Noya is also a respected member of the conducting faculty of the Berklee College of Music in Boston. In the fall of 2008, he began his tenure as music director of the Berklee Contemporary Symphony Orchestra, where he is actively engaged in the exploration of cutting-edge orchestral repertoire.
Noya began his professional career in his native Venezuela, as conductor of the Youth Orchestra of Valencia, one of the original ensembles of “El Sistema.” After earning advanced degrees in composition and conducting from Boston University, Noya was appointed to serve as assistant conductor of the Caracas Philharmonic and assistant to the music director of the Teatro Teresa Carreño, one of the most prestigious theaters in Latin America. Noya continued his conducting career in the United States by serving as music director of the Empire State Youth Orchestra in Albany, New York for ten seasons. During his tenure, he led the group on two European tours as well as in concerts at both Carnegie Hall in New York City and in Ozawa Hall at Tanglewood.

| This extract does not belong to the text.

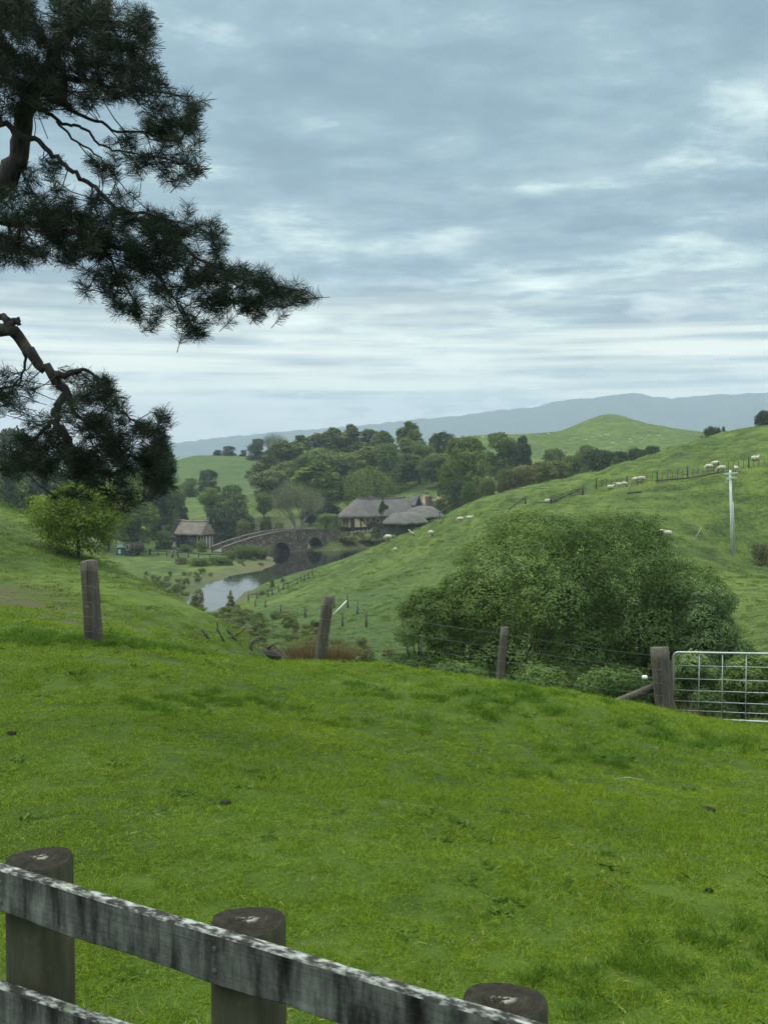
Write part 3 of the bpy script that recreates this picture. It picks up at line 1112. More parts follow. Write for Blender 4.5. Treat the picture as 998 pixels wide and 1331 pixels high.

In the U.S., Noya has appeared as guest conductor of the Boston Pops, Baltimore, Nashville, San Antonio, and Omaha Symphony Orchestras, and the Cape Cod Symphony, among others. In addition, he has performed internationally with orchestras in Argentina, Brazil, Peru, Austria, Bulgaria, Czech Republic, Spain, Italy and Russia. In Venezuela, Noya has collaborated with “El Sistema,” teaching Master Classes and conducting orchestral performances throughout the country. For the past three seasons, Noya has been a guest conductor with the Orquesta Académica of Teatro Colón in Buenos Aires.